* Begin DATASET CONTENT *

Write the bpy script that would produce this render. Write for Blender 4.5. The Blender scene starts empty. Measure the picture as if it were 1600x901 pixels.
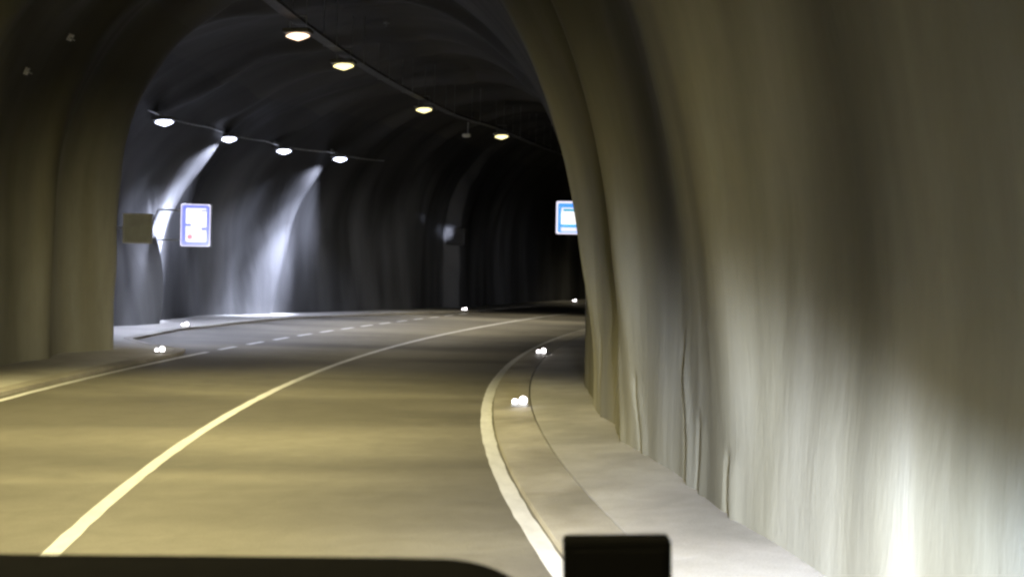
import bpy, bmesh, math, random
import numpy as np
from mathutils import Vector, Matrix

# ------------------------------------------------------------------ render, camera, world
scene = bpy.context.scene
C = scene.collection
scene.render.engine = 'CYCLES'
cy = scene.cycles
cy.use_denoising = True
try: cy.denoiser = 'OPENIMAGEDENOISE'
except Exception: pass
cy.sample_clamp_indirect = 6.0
cy.sample_clamp_direct = 0.0
cy.max_bounces = 6; cy.diffuse_bounces = 4; cy.volume_bounces = 0
cy.pixel_filter_type = 'BLACKMAN_HARRIS'; cy.filter_width = 2.6
cy.volume_step_rate = 4
vs = scene.view_settings
vs.view_transform = 'Standard'; vs.look = 'None'; vs.gamma = 1.0; vs.use_curve_mapping = False
EXPO = 0.25
vs.exposure = EXPO

CAM_H = 2.027
cam_d = bpy.data.cameras.new('camera'); cam = bpy.data.objects.new('camera', cam_d); C.objects.link(cam)
cam_d.sensor_width = 36.0; cam_d.lens = 36.0 * 1500 / 1600
cam_d.shift_y = -34.1 / 1600; cam_d.clip_start = 0.05; cam_d.clip_end = 400
cam.matrix_world = Matrix.Translation((0, 0, CAM_H)) @ Matrix.Rotation(math.radians(90), 4, 'X') @ Matrix.Rotation(0.019, 4, 'Z')
cam_d.dof.use_dof = True; cam_d.dof.focus_distance = 22.0; cam_d.dof.aperture_fstop = 7.0
scene.camera = cam

world = bpy.data.worlds.new('World'); scene.world = world; world.use_nodes = True
bg = world.node_tree.nodes['Background']
bg.inputs[0].default_value = (0.02, 0.025, 0.035, 1); bg.inputs[1].default_value = 0.05   # night outside the tunnel

# light strengths (the lamps themselves are built further down)
WARM = (1.0, 0.80, 0.42); COOL = (0.72, 0.77, 1.0); PINKISH = (1.0, 0.74, 0.52)
L_WARM = 2.0; L_COOL = 9.0; L_SIGN = 1.15
HEAD_W = 3600.0; CORNER_W = 3000.0
WASH_W = 12500.0
DOWN_NEAR = 9800.0; DOWN_FAR = 4600.0; DOWN_COOL = 1900.0
HAZE = 0.0

# ------------------------------------------------------------------ road alignment
KN = [-30, 0, 10, 20, 30, 42, 60, 120]; KV = [0.025, 0.02579, 0.02169, 0.0175, 0.01085, 0.00744, 0.00639, 0.00639]
SG = np.arange(-20, 112, 0.05)
_k = np.interp(SG, KN, KV); _t = np.concatenate([[0], np.cumsum((_k[1:] + _k[:-1]) * 0.025)])
_i0 = int(round(20 / 0.05)); _t = _t - _t[_i0] - 0.32899
_x = np.concatenate([[0], np.cumsum(np.sin((_t[1:] + _t[:-1]) / 2)) * 0.05]); _y = np.concatenate([[0], np.cumsum(np.cos((_t[1:] + _t[:-1]) / 2)) * 0.05])
_x += -1.4778 - _x[_i0]; _y -= _y[_i0]
def P(s, off):
    s = np.asarray(s, float); t = np.interp(s, SG, _t)
    return np.interp(s, SG, _x) + off * np.cos(t), np.interp(s, SG, _y) - off * np.sin(t)
def pt(s, off, z):
    x, y = P(s, off); return Vector((float(x), float(y), z))
def heading(s): return -float(np.interp(s, SG, _t))          # rotation about Z that turns +Y along the road

# ------------------------------------------------------------------ helpers
def link(name, me, mat=None, parent=None):
    o = bpy.data.objects.new(name, me); C.objects.link(o)
    if mat: me.materials.append(mat)
    if parent: o.parent = parent
    return o
def tag(o, label=None, cat=None, group=None, kind=None):
    if label: o['label'] = label
    if cat: o['category'] = cat
    if group: o['group'] = group
    if kind: o['kind'] = kind
    return o
def empty(name, loc, rz=0.0):
    o = bpy.data.objects.new(name, None); C.objects.link(o); o.empty_display_size = 0.2
    o.location = loc; o.rotation_euler = (0, 0, rz); return o
def bm_obj(name, bm, mat, parent=None, smooth=False):
    me = bpy.data.meshes.new(name); bm.to_mesh(me); bm.free()
    if smooth:
        for p in me.polygons: p.use_smooth = True
    return link(name, me, mat, parent)
def add_box(bm, c, size, bevel=0.0, rot=None, seg=2):
    r = bmesh.ops.create_cube(bm, size=1.0); v = r['verts']
    bmesh.ops.scale(bm, vec=size, verts=v)
    if bevel > 0:
        e = list({e for x in v for e in x.link_edges})
        rb = bmesh.ops.bevel(bm, geom=e, offset=bevel, segments=seg, profile=0.5, affect='EDGES')
        v = list({x for f in rb['faces'] for x in f.verts} | {x for x in v if x.is_valid})
    if rot is not None: bmesh.ops.rotate(bm, cent=(0, 0, 0), matrix=rot, verts=v)
    bmesh.ops.translate(bm, vec=c, verts=v)
    return v
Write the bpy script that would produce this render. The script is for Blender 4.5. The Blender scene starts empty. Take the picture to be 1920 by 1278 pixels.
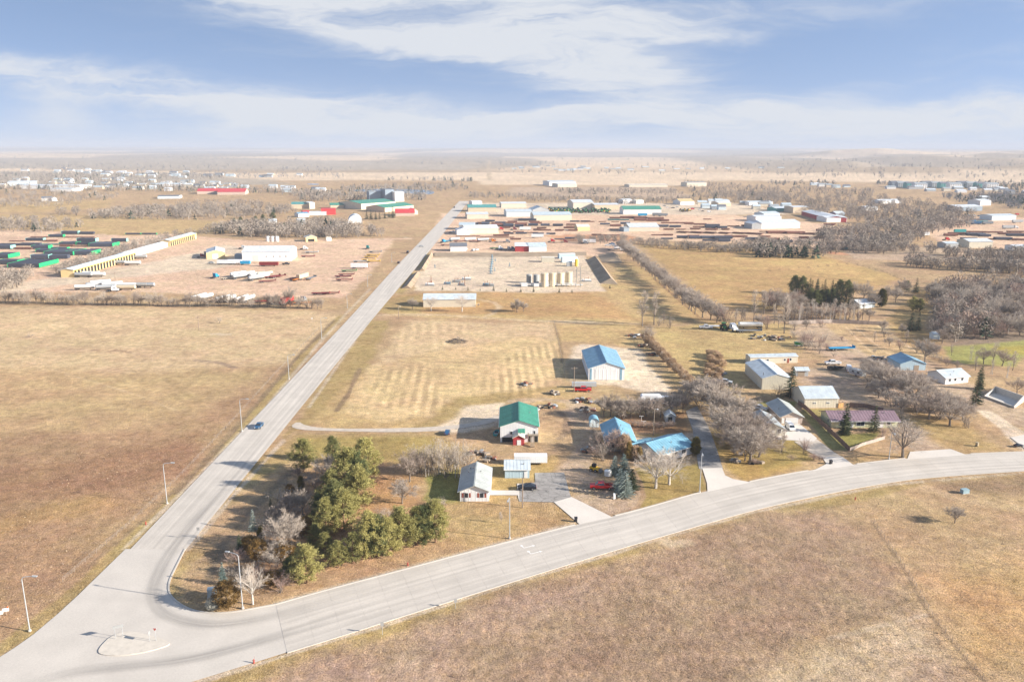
import bpy, bmesh, math, random
import numpy as np
from mathutils import Vector, Matrix
random.seed(7); RNG = np.random.default_rng(11)
SC = bpy.context.scene
COL = SC.collection

# ------------------------------------------------------------------ camera
CAM_H, F_PX, HOR = 87.0, 1500.0, 275.0
PITCH = math.atan((639.0 - HOR) / F_PX)
SP, CP = math.sin(PITCH), math.cos(PITCH)
cam_d = bpy.data.cameras.new('camera'); cam = bpy.data.objects.new('camera', cam_d); COL.objects.link(cam)
cam.location = (0, 0, CAM_H); cam.rotation_euler = (math.pi/2 - PITCH, math.radians(-0.12), 0)
cam_d.sensor_width = 36; cam_d.lens = 36*F_PX/1920; cam_d.clip_start = 1; cam_d.clip_end = 200000
SC.camera = cam

# ------------------------------------------------------------------ light
SUN_EL, SUN_AZ = math.radians(20.5), math.radians(-14)     # azimuth measured from +X, negative = towards the camera side
sun_dir = Vector((math.cos(SUN_EL)*math.cos(SUN_AZ), math.cos(SUN_EL)*math.sin(SUN_AZ), math.sin(SUN_EL)))
sl = bpy.data.lights.new('sun', 'SUN'); sl.energy = 4.5; sl.angle = math.radians(0.6); sl.color = (1.0, 0.925, 0.82)
sun = bpy.data.objects.new('sun', sl); COL.objects.link(sun); sun.location = (300, -60, 300)
sun.rotation_euler = (-sun_dir).to_track_quat('-Z', 'Y').to_euler()
world = bpy.data.worlds.new('World'); SC.world = world; world.use_nodes = True
SC.view_settings.view_transform = 'Standard'; SC.view_settings.look = 'None'
SC.view_settings.gamma = 1; SC.view_settings.use_curve_mapping = False
SC.view_settings.exposure = 1.37
cy = SC.cycles
cy.use_denoising = True; cy.max_bounces = 5; cy.diffuse_bounces = 2; cy.glossy_bounces = 2
cy.transmission_bounces = 2; cy.volume_bounces = 1; cy.transparent_max_bounces = 4
cy.use_adaptive_sampling = True; cy.adaptive_threshold = 0.015
cy.sample_clamp_indirect = 4

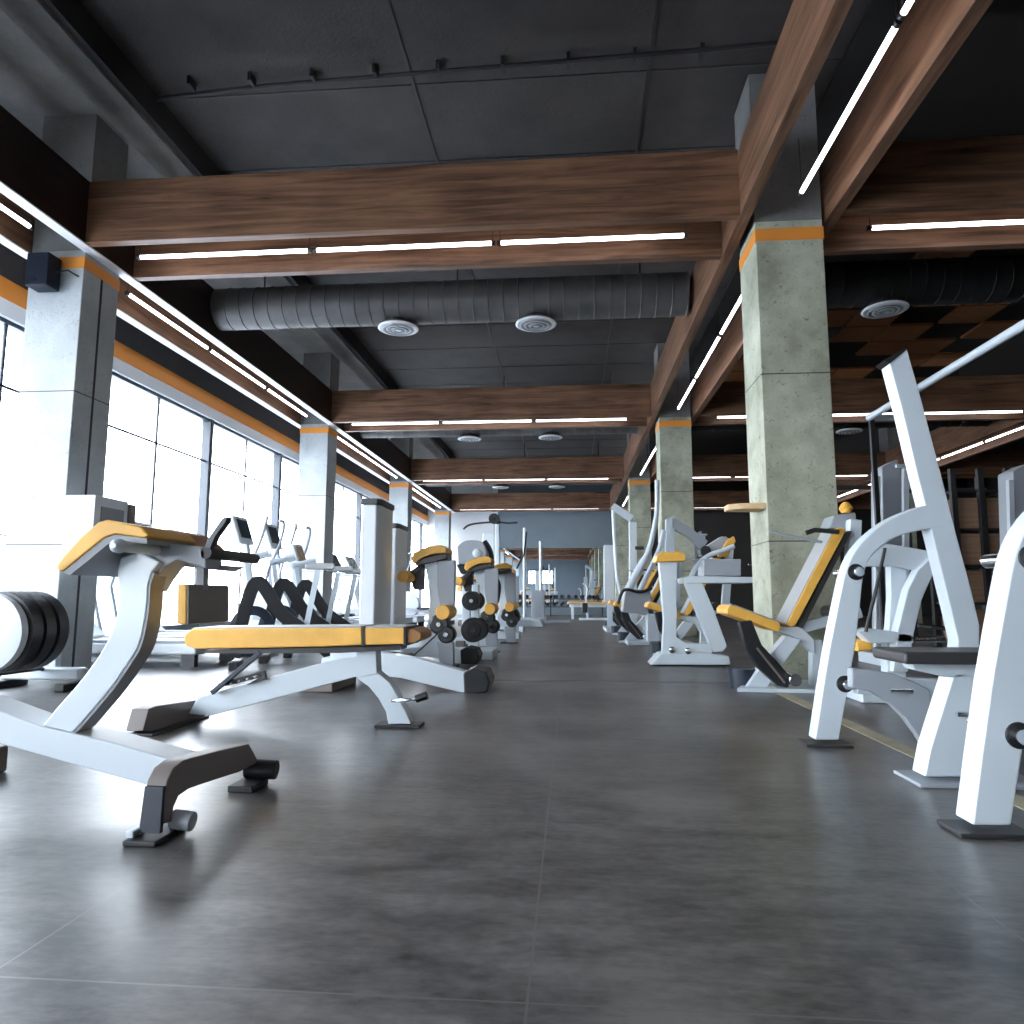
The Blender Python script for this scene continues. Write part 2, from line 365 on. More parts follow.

* End DATASET CONTENT *

Repeat, with no pictures, each line from the beginning of the data through the line containing "bg.inputs[0].default_value = (0.02, 0.025, 0.035, 1);", inclusive.

§ **RESULT**
Write the bpy script that would produce this render. Write for Blender 4.5. The Blender scene starts empty. Measure the picture as if it were 1600x901 pixels.
import bpy, bmesh, math, random
import numpy as np
from mathutils import Vector, Matrix

# ------------------------------------------------------------------ render, camera, world
scene = bpy.context.scene
C = scene.collection
scene.render.engine = 'CYCLES'
cy = scene.cycles
cy.use_denoising = True
try: cy.denoiser = 'OPENIMAGEDENOISE'
except Exception: pass
cy.sample_clamp_indirect = 6.0
cy.sample_clamp_direct = 0.0
cy.max_bounces = 6; cy.diffuse_bounces = 4; cy.volume_bounces = 0
cy.pixel_filter_type = 'BLACKMAN_HARRIS'; cy.filter_width = 2.6
cy.volume_step_rate = 4
vs = scene.view_settings
vs.view_transform = 'Standard'; vs.look = 'None'; vs.gamma = 1.0; vs.use_curve_mapping = False
EXPO = 0.25
vs.exposure = EXPO

CAM_H = 2.027
cam_d = bpy.data.cameras.new('camera'); cam = bpy.data.objects.new('camera', cam_d); C.objects.link(cam)
cam_d.sensor_width = 36.0; cam_d.lens = 36.0 * 1500 / 1600
cam_d.shift_y = -34.1 / 1600; cam_d.clip_start = 0.05; cam_d.clip_end = 400
cam.matrix_world = Matrix.Translation((0, 0, CAM_H)) @ Matrix.Rotation(math.radians(90), 4, 'X') @ Matrix.Rotation(0.019, 4, 'Z')
cam_d.dof.use_dof = True; cam_d.dof.focus_distance = 22.0; cam_d.dof.aperture_fstop = 7.0
scene.camera = cam

world = bpy.data.worlds.new('World'); scene.world = world; world.use_nodes = True
bg = world.node_tree.nodes['Background']
bg.inputs[0].default_value = (0.02, 0.025, 0.035, 1); bg.inputs[1].default_value = 0.05   # night outside the tunnel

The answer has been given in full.